Elbette oyuncu kırmızı kart görür, o adrenalin ile sahada yolunda gitmez her zaman hiçbir şey. Pozisyon icabıdır, hatasını telafi etmeye çalışırken daha da kötü hale getirir, çığırından çıkar vs. Ama bir oyuncu hep aynı kartı görüyorsa ve bunun kazanma hırsı ile alakası yok ise orada bir dur demek lazım, bu adam kaptansa 2 defa dur demek lazım.

Benim nazarımda ihanettir bu. Oynadığı kulübe, takım arkadaşlarına, taraftara, hocasına. Bunun özeleştirisini yapmayan oyuncunun da her şeyden önce kendine hayrı yoktur. Çok merak ediyorum, soyunma odasında acaba arkadaşlarından özür diledi mi? Kendinden büyükleri ya da yaşıtlarını geçtim, genç takım arkadaşlarının gözünde nasıl konumu? Bir Necip'i, Veli'yi nasıl ikna edersiniz bu gece için? Ne dersiniz de kabul eder bu hareketi? Takım arkadaşlarının kabul edemediğini ben nasıl edeyim?
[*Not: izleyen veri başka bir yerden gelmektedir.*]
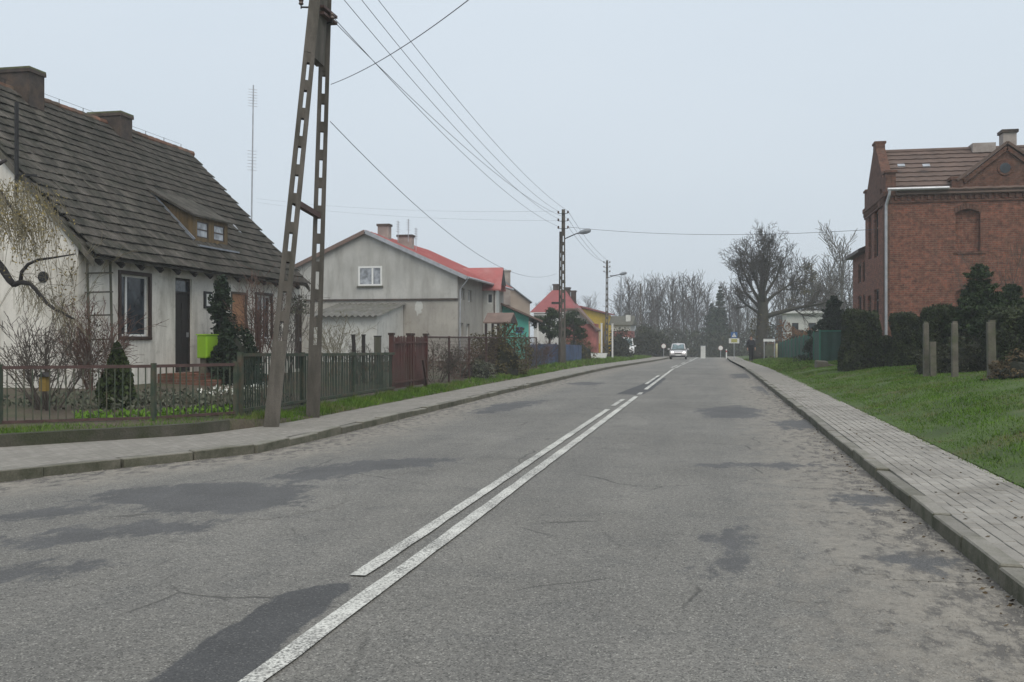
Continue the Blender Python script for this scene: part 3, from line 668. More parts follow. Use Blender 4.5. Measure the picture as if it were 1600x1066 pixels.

Kiev maçında kart gördüğünde yeni gelmişti Beşiktaş'a. Ve o dönem "koçum benim" ile kotarılmıştı durum. Bursaspor maçı, kazanılmıştı. Üstelik arada husumet olan Bursaspor tribünlerine arma şov yapılmıştı. Bugün, mağlup olmasaydık ve cezalı olduğu maç F.Bahçe maçı olmasaydı, ses çıkarmayacak ciddi bir kesim vardı yine. Bunu da göz ardı etmeyelim. Quaresma'nın bu hal ve tavırlar içerisindeki en büyük sebeplerden biri de onlara bu denli fırsat veren bizleriz. Yoksa, "Olur mu öyle şey? Aynı kartları Edu, Necip, Veli, Holosko da görse sineye çekerdik" mi diyoruz?

Tüm dert bu mu? Olmadığını elbette biliyoruz. Zaten olanı, bu maçla ayyuka çıkanı irdeliyoruz sadece. Ne derdimiz Quaresma'yı asmak, ne linç etmek. İyi yönetilmeyen bir kulübün, iyi yönetilmeyen futbol şubesinin, takımının kaptanının da kendini bu çarka meze etmesini sindiremiyoruz. Birkaç sezondur yıldız futbolcuya tav olup, onların sergilediği lakayıt tavırlara ses çıkarmayan bizleri eleştiriyoruz.

Kulüpte en yeni kişi olan Carvalhal'in, en doğru şeyi söylemesi de ancak bizim Beşiktaş hikayemizde olurdu zaten. "Beşiktaş, her şeyden üstündür."